■ **PROBLEM TO SOLVE**:
Begin with the first line of the material and copy each line word for word through the line that contains "S.camera = cam"; the pictures are left out.
* START *
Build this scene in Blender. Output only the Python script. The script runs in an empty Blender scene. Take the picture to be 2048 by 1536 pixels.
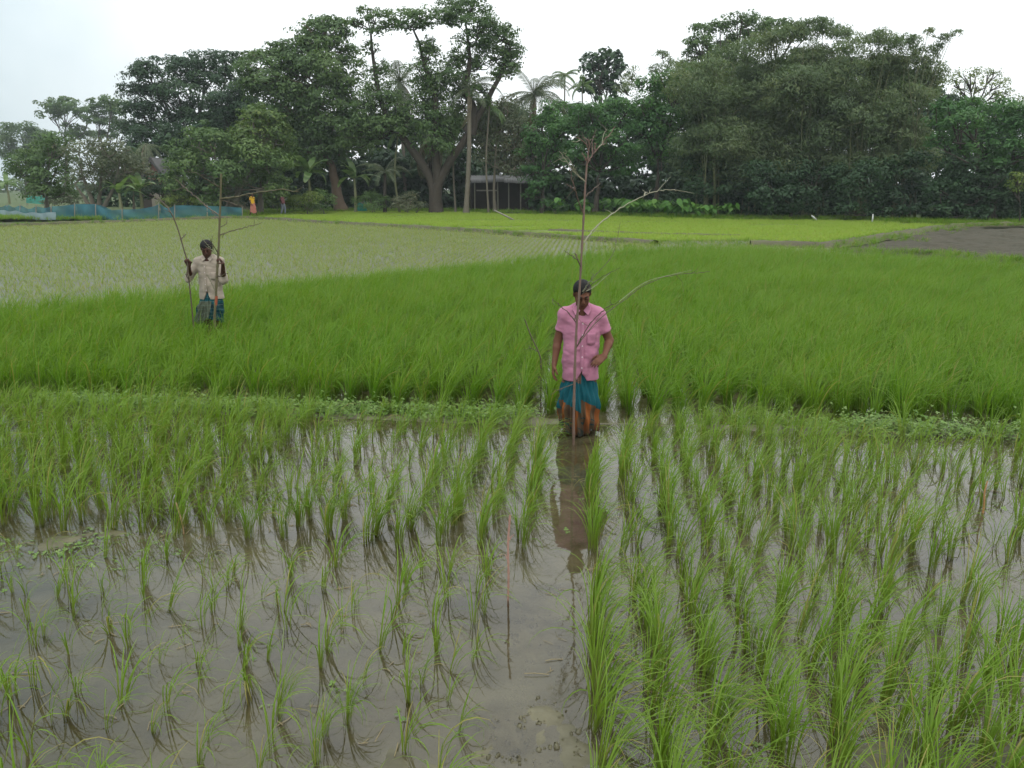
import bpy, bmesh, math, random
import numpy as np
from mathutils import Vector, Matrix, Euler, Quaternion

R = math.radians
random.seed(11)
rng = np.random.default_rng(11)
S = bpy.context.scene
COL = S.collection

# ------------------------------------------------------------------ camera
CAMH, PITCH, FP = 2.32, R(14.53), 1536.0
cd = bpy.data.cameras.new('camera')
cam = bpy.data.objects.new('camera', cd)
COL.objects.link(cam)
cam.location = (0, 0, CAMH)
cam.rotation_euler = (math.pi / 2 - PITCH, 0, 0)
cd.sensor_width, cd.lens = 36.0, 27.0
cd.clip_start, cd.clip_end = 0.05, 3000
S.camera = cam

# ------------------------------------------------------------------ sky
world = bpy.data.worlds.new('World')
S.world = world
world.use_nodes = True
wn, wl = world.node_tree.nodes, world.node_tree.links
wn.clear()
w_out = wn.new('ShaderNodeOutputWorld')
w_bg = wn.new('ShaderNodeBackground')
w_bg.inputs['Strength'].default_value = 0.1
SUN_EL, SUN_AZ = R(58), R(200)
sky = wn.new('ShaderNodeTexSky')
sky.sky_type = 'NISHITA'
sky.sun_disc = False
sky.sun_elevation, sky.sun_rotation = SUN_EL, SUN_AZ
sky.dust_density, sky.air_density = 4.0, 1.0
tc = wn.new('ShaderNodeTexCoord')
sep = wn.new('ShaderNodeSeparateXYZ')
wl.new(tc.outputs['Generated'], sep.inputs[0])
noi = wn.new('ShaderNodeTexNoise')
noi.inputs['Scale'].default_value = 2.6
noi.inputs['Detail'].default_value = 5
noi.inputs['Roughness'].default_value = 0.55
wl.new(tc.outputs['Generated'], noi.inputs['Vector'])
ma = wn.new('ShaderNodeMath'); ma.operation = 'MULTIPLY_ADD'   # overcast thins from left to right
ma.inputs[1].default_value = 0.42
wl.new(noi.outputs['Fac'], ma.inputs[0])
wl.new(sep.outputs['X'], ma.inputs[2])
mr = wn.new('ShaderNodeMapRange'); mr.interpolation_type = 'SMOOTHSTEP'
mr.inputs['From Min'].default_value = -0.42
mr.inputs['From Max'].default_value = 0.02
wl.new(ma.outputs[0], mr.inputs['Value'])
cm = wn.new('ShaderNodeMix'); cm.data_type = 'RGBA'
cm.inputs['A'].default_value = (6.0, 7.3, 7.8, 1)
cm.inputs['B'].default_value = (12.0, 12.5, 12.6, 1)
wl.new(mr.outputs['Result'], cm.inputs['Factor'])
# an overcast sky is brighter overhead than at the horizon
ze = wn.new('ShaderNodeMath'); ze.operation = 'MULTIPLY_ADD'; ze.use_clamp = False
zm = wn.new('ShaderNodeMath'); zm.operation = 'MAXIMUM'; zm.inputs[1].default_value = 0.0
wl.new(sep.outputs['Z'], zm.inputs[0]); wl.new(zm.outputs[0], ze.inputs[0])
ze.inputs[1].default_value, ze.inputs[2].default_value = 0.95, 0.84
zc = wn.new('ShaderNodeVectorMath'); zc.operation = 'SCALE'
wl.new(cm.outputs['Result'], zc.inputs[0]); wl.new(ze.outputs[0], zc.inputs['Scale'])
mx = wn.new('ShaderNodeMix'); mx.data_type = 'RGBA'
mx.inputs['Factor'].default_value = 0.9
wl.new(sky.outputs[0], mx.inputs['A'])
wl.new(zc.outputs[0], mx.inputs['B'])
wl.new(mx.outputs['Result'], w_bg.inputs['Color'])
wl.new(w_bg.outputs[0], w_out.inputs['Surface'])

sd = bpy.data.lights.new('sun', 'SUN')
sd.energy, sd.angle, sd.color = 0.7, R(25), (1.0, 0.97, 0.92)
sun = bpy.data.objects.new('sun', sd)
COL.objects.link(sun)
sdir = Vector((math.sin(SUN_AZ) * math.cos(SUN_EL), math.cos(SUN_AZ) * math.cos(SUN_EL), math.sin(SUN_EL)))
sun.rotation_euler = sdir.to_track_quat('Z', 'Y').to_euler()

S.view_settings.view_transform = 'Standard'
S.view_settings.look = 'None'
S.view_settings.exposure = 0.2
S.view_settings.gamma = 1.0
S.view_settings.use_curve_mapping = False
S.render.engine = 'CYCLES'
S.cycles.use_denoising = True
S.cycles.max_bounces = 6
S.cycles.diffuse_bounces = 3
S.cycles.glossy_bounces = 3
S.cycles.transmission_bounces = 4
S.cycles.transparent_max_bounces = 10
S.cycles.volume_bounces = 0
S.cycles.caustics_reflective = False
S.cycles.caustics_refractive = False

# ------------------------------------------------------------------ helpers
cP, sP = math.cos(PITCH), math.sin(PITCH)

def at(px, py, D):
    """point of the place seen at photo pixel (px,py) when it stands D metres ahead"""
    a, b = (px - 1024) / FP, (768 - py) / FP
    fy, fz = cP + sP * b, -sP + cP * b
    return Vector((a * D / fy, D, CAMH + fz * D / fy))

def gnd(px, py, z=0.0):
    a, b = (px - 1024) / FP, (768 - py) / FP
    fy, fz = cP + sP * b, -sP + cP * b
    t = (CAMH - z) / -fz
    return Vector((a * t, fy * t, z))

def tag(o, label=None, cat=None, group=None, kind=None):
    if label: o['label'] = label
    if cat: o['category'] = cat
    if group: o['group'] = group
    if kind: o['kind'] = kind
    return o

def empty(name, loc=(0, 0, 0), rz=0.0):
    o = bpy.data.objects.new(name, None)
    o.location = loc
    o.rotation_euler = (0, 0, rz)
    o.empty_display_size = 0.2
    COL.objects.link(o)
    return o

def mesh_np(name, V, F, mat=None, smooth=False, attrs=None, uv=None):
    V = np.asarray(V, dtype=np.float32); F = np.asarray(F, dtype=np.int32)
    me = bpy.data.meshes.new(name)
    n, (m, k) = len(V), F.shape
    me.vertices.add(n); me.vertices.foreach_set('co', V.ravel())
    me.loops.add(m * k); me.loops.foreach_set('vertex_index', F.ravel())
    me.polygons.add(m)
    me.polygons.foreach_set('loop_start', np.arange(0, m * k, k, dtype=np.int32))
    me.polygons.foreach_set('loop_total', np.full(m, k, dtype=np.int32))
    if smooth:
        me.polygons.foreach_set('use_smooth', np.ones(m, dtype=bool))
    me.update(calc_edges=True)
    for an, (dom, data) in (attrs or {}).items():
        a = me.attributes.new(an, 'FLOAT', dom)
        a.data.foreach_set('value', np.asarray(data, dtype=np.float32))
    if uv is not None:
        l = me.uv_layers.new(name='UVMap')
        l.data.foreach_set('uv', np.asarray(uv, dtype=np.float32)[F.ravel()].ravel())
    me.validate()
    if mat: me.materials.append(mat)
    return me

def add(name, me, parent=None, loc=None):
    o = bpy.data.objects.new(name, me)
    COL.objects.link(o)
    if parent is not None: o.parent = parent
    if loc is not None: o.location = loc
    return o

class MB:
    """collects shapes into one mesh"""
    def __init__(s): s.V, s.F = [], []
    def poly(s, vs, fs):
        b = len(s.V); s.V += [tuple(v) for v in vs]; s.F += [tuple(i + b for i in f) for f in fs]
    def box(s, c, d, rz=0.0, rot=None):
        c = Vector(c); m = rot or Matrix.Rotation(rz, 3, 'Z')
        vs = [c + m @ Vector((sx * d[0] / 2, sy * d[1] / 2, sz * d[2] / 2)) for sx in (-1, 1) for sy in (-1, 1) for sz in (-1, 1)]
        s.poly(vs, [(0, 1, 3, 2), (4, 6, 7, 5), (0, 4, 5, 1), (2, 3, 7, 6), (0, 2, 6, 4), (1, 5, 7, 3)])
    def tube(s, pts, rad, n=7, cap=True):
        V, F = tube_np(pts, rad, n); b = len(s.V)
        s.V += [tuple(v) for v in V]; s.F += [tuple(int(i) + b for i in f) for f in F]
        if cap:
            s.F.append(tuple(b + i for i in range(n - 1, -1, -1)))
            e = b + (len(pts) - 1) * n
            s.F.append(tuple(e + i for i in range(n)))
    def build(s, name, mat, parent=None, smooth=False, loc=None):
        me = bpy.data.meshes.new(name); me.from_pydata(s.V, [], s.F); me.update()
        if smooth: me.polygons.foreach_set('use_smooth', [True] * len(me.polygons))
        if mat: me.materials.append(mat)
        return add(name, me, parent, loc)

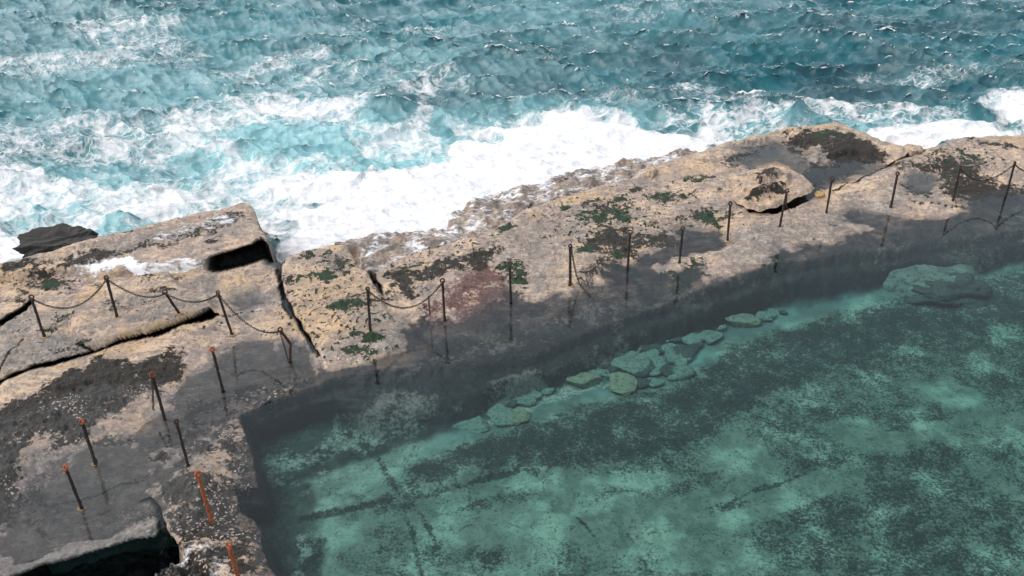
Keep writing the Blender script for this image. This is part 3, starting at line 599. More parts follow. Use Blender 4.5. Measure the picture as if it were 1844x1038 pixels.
* END *
■ **WORKED ANSWER**:
Build this scene in Blender. Output only the Python script. The script runs in an empty Blender scene. Take the picture to be 2048 by 1536 pixels.
import bpy, bmesh, math, random
import numpy as np
from mathutils import Vector, Matrix, Euler, Quaternion

R = math.radians
random.seed(11)
rng = np.random.default_rng(11)
S = bpy.context.scene
COL = S.collection

# ------------------------------------------------------------------ camera
CAMH, PITCH, FP = 2.32, R(14.53), 1536.0
cd = bpy.data.cameras.new('camera')
cam = bpy.data.objects.new('camera', cd)
COL.objects.link(cam)
cam.location = (0, 0, CAMH)
cam.rotation_euler = (math.pi / 2 - PITCH, 0, 0)
cd.sensor_width, cd.lens = 36.0, 27.0
cd.clip_start, cd.clip_end = 0.05, 3000
S.camera = cam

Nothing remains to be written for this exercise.